Copy exactly the lines from the beginning of the data down to and including the line holding "SC.view_settings.gamma = 1;", without any pictures.
##### Given information #####
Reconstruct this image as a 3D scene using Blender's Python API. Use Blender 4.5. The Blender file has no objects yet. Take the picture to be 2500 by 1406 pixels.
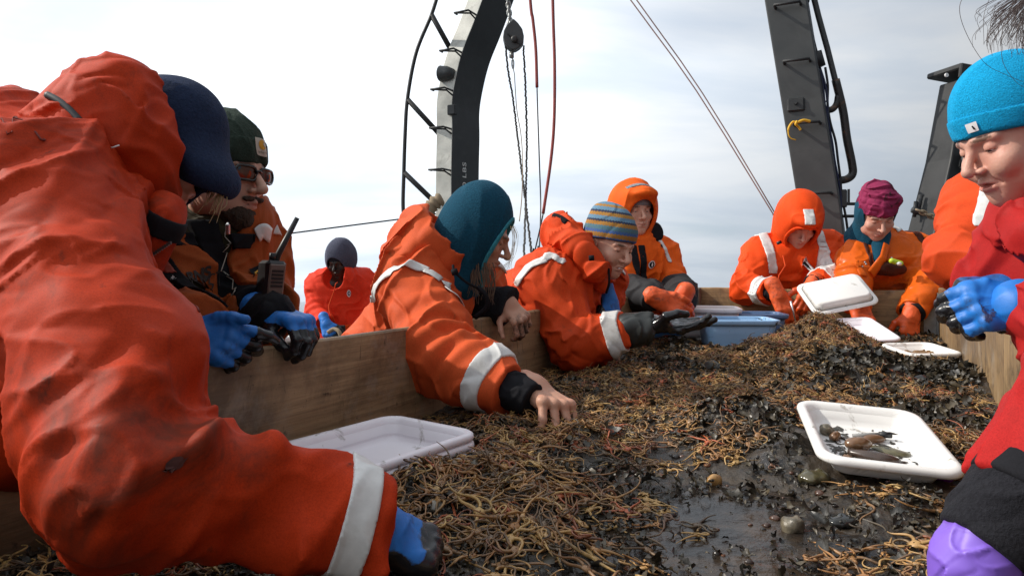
import bpy, math, random
import numpy as np
from mathutils import Matrix, Vector
random.seed(7); np.random.seed(7)
SC = bpy.context.scene; COL = SC.collection
R_ = math.radians

# ---------------------------------------------------------------- camera, world, sun, exposure
CAMH = 1.2
cd = bpy.data.cameras.new('camera'); cam = bpy.data.objects.new('camera', cd); COL.objects.link(cam)
cam.location = (0, 0, CAMH); cam.rotation_euler = (R_(90), 0, 0)
cd.sensor_width = 36; cd.lens = 24.48; cd.shift_y = -0.0252; cd.clip_start = 0.02; cd.clip_end = 20000
SC.camera = cam
SUN = np.array([-0.80, 0.10, 0.62]); SUN /= np.linalg.norm(SUN)
sl = bpy.data.lights.new('sun', 'SUN'); so = bpy.data.objects.new('sun', sl); COL.objects.link(so)
sl.energy = 3.4; sl.angle = R_(0.6); sl.color = (1.0, 0.93, 0.83)
so.rotation_euler = Vector(SUN).to_track_quat('Z', 'Y').to_euler(); so.location = (-5, 0, 8)
SC.view_settings.view_transform = 'Standard'; SC.view_settings.look = 'None'
SC.view_settings.gamma = 1; SC.view_settings.exposure = 0.24

wd = bpy.data.worlds.new('World'); SC.world = wd; wd.use_nodes = True
nt = wd.node_tree; nt.nodes.clear(); N = nt.nodes.new; LK = nt.links.new
def vm(op, a=None, b=None, nt=nt):
    n = nt.nodes.new('ShaderNodeVectorMath'); n.operation = op
    for i, v in enumerate((a, b)):
        if v is None: continue
        if hasattr(v, 'is_linked'): nt.links.new(v, n.inputs[i])
        else: n.inputs[i].default_value = v
    return n
def mr(src, a, b, c, d, nt=nt, clamp=True, smooth=False):
    n = nt.nodes.new('ShaderNodeMapRange'); n.clamp = clamp
    if smooth: n.interpolation_type = 'SMOOTHSTEP'
    nt.links.new(src, n.inputs[0])
    for i, v in enumerate((a, b, c, d)): n.inputs[i + 1].default_value = v
    return n.outputs[0]
def mix(fac, a, b, nt=nt, blend='MIX'):
    n = nt.nodes.new('ShaderNodeMix'); n.data_type = 'RGBA'; n.blend_type = blend
    for s, v in ((n.inputs[0], fac), (n.inputs[6], a), (n.inputs[7], b)):
        if hasattr(v, 'is_linked'): nt.links.new(v, s)
        elif isinstance(v, (int, float)): s.default_value = v
        else: s.default_value = (*v, 1) if len(v) == 3 else v
    return n.outputs[2]
def math_(op, a, b=None, nt=nt):
    n = nt.nodes.new('ShaderNodeMath'); n.operation = op
    for i, v in enumerate((a, b)):
        if v is None: continue
        if hasattr(v, 'is_linked'): nt.links.new(v, n.inputs[i])
        else: n.inputs[i].default_value = v
    return n.outputs[0]
tc = N('ShaderNodeTexCoord')
sep = N('ShaderNodeSeparateXYZ'); LK(tc.outputs['Generated'], sep.inputs[0])
zc = math_('MAXIMUM', math_('ADD', sep.outputs[2], 0.058), 0.012)
cmb = N('ShaderNodeCombineXYZ'); LK(sep.outputs[0], cmb.inputs[0]); LK(sep.outputs[1], cmb.inputs[1]); LK(zc, cmb.inputs[2])
sky = N('ShaderNodeTexSky'); sky.sky_type = 'NISHITA'; sky.sun_disc = False
sky.sun_elevation = math.asin(SUN[2]); sky.sun_rotation = math.atan2(SUN[0], SUN[1])
LK(cmb.outputs[0], sky.inputs[0])
# cloud layer: projected on a flat ceiling so that the bands pack towards the horizon
proj = vm('DIVIDE', cmb.outputs[0]); cz = N('ShaderNodeCombineXYZ')
zs = math_('ADD', zc, 0.22)
for i in range(3): LK(zs, cz.inputs[i])
LK(cz.outputs[0], proj.inputs[1])
mp = N('ShaderNodeMapping'); mp.inputs['Scale'].default_value = (0.8, 1.7, 1); LK(proj.outputs[0], mp.inputs[0])
nz = N('ShaderNodeTexNoise'); nz.inputs['Scale'].default_value = 1.3; nz.inputs['Detail'].default_value = 6; nz.inputs['Roughness'].default_value = 0.52
nz.inputs['Distortion'].default_value = 0.35; LK(mp.outputs[0], nz.inputs['Vector'])
nz2 = N('ShaderNodeTexNoise'); nz2.inputs['Scale'].default_value = 0.55; nz2.inputs['Detail'].default_value = 3; LK(mp.outputs[0], nz2.inputs['Vector'])
dt = vm('DOT_PRODUCT', tc.outputs['Generated'], (-1.0, 0.35, 0.25)).outputs['Value']
bright = mr(dt, -0.50, 0.55, 3.0, 13.0)
c1 = mr(nz.outputs[0], 0.30, 0.70, 0.88, 1.05, smooth=True)
amt = math_('MULTIPLY', math_('MULTIPLY', bright, c1), mr(zc, 0.02, 0.34, 0.74, 1.0, smooth=True))
tint = mix(math_('MULTIPLY', mr(nz.outputs[0], 0.36, 0.66, 0.25, 1, smooth=True), mr(zc, 0.02, 0.30, 0.35, 1.0)), (0.77, 0.89, 1.04), (0.99, 1.0, 1.0))
cl = vm('SCALE', tint); LK(amt, cl.inputs['Scale'])
gap = mr(nz2.outputs[0], 0.54, 0.68, 0.96, 0.62, smooth=True)
skyc = mix(gap, sky.outputs[0], cl.outputs[0])
bg = N('ShaderNodeBackground'); bg.inputs[1].default_value = 0.10; LK(skyc, bg.inputs[0])
wo = N('ShaderNodeOutputWorld'); LK(bg.outputs[0], wo.inputs[0])

# ---------------------------------------------------------------- helpers
F0, HZ = 1700.0, 640.0
def A(*v): return np.array(v, dtype=np.float64)
def P(px, py, Y): return A((px - 1250) / F0 * Y, Y, CAMH + (HZ - py) / F0 * Y)
def nrm(v): v = np.asarray(v, float); return v / (np.linalg.norm(v) + 1e-12)
ORG = {}
def org(o): return ORG.get(o.name, A(0, 0, 0)) if o else A(0, 0, 0)
def mk(name, V, F, mat=None, parent=None, smooth=True, attrs=None):
    V = np.asarray(V, dtype=np.float64) - org(parent)
    me = bpy.data.meshes.new(name)
    if isinstance(F, np.ndarray):
        n, k = F.shape
        me.vertices.add(len(V)); me.vertices.foreach_set('co', V.astype(np.float32).ravel())
        me.loops.add(n * k); me.loops.foreach_set('vertex_index', F.astype(np.int32).ravel())
        me.polygons.add(n); me.polygons.foreach_set('loop_start', np.arange(0, n * k, k, dtype=np.int32))
        me.polygons.foreach_set('loop_total', np.full(n, k, dtype=np.int32)); me.update(calc_edges=True)
    else:
        me.from_pydata([tuple(v) for v in V], [], [tuple(int(i) for i in f) for f in F]); me.update()
    if smooth: me.polygons.foreach_set('use_smooth', np.ones(len(me.polygons), dtype=bool))
    for an, av in (attrs or {}).items():
        av = np.asarray(av, dtype=np.float32)
        if av.ndim == 2:
            at = me.attributes.new(an, 'FLOAT_COLOR', 'POINT'); at.data.foreach_set('color', np.c_[av, np.ones(len(av))].astype(np.float32).ravel())
        else:
            at = me.attributes.new(an, 'FLOAT', 'POINT'); at.data.foreach_set('value', av)
    o = bpy.data.objects.new(name, me); COL.objects.link(o)
    if mat: me.materials.append(mat)
    if parent: o.parent = parent
    ORG[o.name] = org(parent)
    return o
def tag(o, label=None, cat=None, group=None, kind=None):
    for k, v in (('label', label), ('category', cat), ('group', group), ('kind', kind)):
        if v: o[k] = v
    return o
def thing(name, label, cat, loc=(0, 0, 0), group=None):
    o = bpy.data.objects.new(name, None); COL.objects.link(o); o.location = tuple(loc)
    o.empty_display_size = 0.05; ORG[o.name] = A(*loc)
    return tag(o, label, cat, group)
class MB:
    """collects simple solids into one mesh"""
    def __init__(s): s.V = []; s.F = []
    def add(s, V, F):
        b = sum(len(v) for v in s.V); s.V.append(np.asarray(V, float)); s.F += [[i + b for i in f] for f in F]; return s
    def box(s, c, half, R=None, bev=0.0):
        c = np.asarray(c, float); h = np.asarray(half, float); R = np.eye(3) if R is None else R
        if bev <= 0:
            v = np.array([[x, y, z] for x in (-1, 1) for y in (-1, 1) for z in (-1, 1)]) * h
            f = [(0, 1, 3, 2), (4, 6, 7, 5), (0, 4, 5, 1), (2, 3, 7, 6), (0, 2, 6, 4), (1, 5, 7, 3)]
        else:
            v = []; ix = {}
            for sx in (-1, 1):
                for sy in (-1, 1):
                    for sz in (-1, 1):
                        for ax in range(3):
                            p = A(sx, sy, sz) * (h - bev); p[ax] = (sx, sy, sz)[ax] * h[ax]
                            ix[(sx, sy, sz, ax)] = len(v); v.append(p)
            f = []
            for ax in range(3):
                b1, b2 = (ax + 1) % 3, (ax + 2) % 3
                for sg in (-1, 1):
                    q = []
                    for (u, w) in ((-1, -1), (1, -1), (1, 1), (-1, 1)):
                        t = [0, 0, 0]; t[ax] = sg; t[b1] = u; t[b2] = w; q.append(ix[(*t, ax)])
                    f.append(q if sg > 0 else q[::-1])
                for u in (-1, 1):
                    for w in (-1, 1):
                        t0 = [0, 0, 0]; t0[b1] = u; t0[b2] = w; t1 = list(t0); t0[ax] = -1; t1[ax] = 1
                        q = [ix[(*t0, b1)], ix[(*t1, b1)], ix[(*t1, b2)], ix[(*t0, b2)]]
                        f.append(q if u * w > 0 else q[::-1])
            for sx in (-1, 1):
                for sy in (-1, 1):
                    for sz in (-1, 1):
                        q = [ix[(sx, sy, sz, a)] for a in range(3)]; f.append(q if sx * sy * sz > 0 else q[::-1])
            v = np.array(v)
        return s.add(v @ R.T + c, f)
    def tube(s, pts, r, n=8, caps=True):
        pts = [np.asarray(p, float) for p in pts]; m = len(pts)
        rr = r if hasattr(r, '__len__') else [r] * m
        V = []; F = []; up = None
        for i, p in enumerate(pts):
            t = nrm(pts[min(i + 1, m - 1)] - pts[max(i - 1, 0)])
            if up is None: up = A(0, 0, 1) if abs(t[2]) < 0.9 else A(1, 0, 0)
            x = nrm(np.cross(up, t)); y = np.cross(t, x); up = y
            for j in range(n):
                a = 2 * math.pi * j / n; V.append(p + rr[i] * (math.cos(a) * x + math.sin(a) * y))
        for i in range(m - 1):
            for j in range(n):
                k = (j + 1) % n; F.append((i * n + j, i * n + k, (i + 1) * n + k, (i + 1) * n + j))
        if caps: F.append(tuple(range(n))[::-1]); F.append(tuple((m - 1) * n + j for j in range(n)))
        return s.add(V, F)
    def lathe(s, prof, c=(0, 0, 0), axis=(0, 0, 1), n=20):
        z = nrm(axis); x = nrm(np.cross(z, A(0.3, 1, 0.2))); y = np.cross(z, x); V = []; F = []
        for (r, h) in prof:
            for j in range(n):
                a = 2 * math.pi * j / n; V.append(np.asarray(c) + z * h + r * (math.cos(a) * x + math.sin(a) * y))
        for i in range(len(prof) - 1):
            for j in range(n):
                k = (j + 1) % n; F.append((i * n + j, i * n + k, (i + 1) * n + k, (i + 1) * n + j))
        F.append(tuple(range(n))[::-1]); F.append(tuple((len(prof) - 1) * n + j for j in range(n)))
        return s.add(V, F)
    def build(s, name, mat, parent=None, smooth=False):
        o = mk(name, np.concatenate(s.V), s.F, mat, parent, smooth)
        if smooth == 'auto': pass
        return o
def bez(pts, n=24):
    """Catmull-Rom through the points"""
    pts = [np.asarray(p, float) for p in pts]; q = [2 * pts[0] - pts[1]] + pts + [2 * pts[-1] - pts[-2]]; out = []
    for i in range(len(pts) - 1):
        a, b, c, d = q[i:i + 4]
        for t in np.linspace(0, 1, n, endpoint=False):
            out.append(0.5 * (2 * b + (c - a) * t + (2 * a - 5 * b + 4 * c - d) * t * t + (3 * b - 3 * c + d - a) * t ** 3))
    return out + [pts[-1]]
def rotz(a): return np.array([[math.cos(a), -math.sin(a), 0], [math.sin(a), math.cos(a), 0], [0, 0, 1]])
def cols(x, y, z): return np.column_stack([nrm(x), nrm(y), nrm(z)])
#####
Worked answer:
Reconstruct this image as a 3D scene using Blender's Python API. Use Blender 4.5. The Blender file has no objects yet. Take the picture to be 2500 by 1406 pixels.
import bpy, math, random
import numpy as np
from mathutils import Matrix, Vector
random.seed(7); np.random.seed(7)
SC = bpy.context.scene; COL = SC.collection
R_ = math.radians

# ---------------------------------------------------------------- camera, world, sun, exposure
CAMH = 1.2
cd = bpy.data.cameras.new('camera'); cam = bpy.data.objects.new('camera', cd); COL.objects.link(cam)
cam.location = (0, 0, CAMH); cam.rotation_euler = (R_(90), 0, 0)
cd.sensor_width = 36; cd.lens = 24.48; cd.shift_y = -0.0252; cd.clip_start = 0.02; cd.clip_end = 20000
SC.camera = cam
SUN = np.array([-0.80, 0.10, 0.62]); SUN /= np.linalg.norm(SUN)
sl = bpy.data.lights.new('sun', 'SUN'); so = bpy.data.objects.new('sun', sl); COL.objects.link(so)
sl.energy = 3.4; sl.angle = R_(0.6); sl.color = (1.0, 0.93, 0.83)
so.rotation_euler = Vector(SUN).to_track_quat('Z', 'Y').to_euler(); so.location = (-5, 0, 8)
SC.view_settings.view_transform = 'Standard'; SC.view_settings.look = 'None'
SC.view_settings.gamma = 1; SC.view_settings.exposure = 0.24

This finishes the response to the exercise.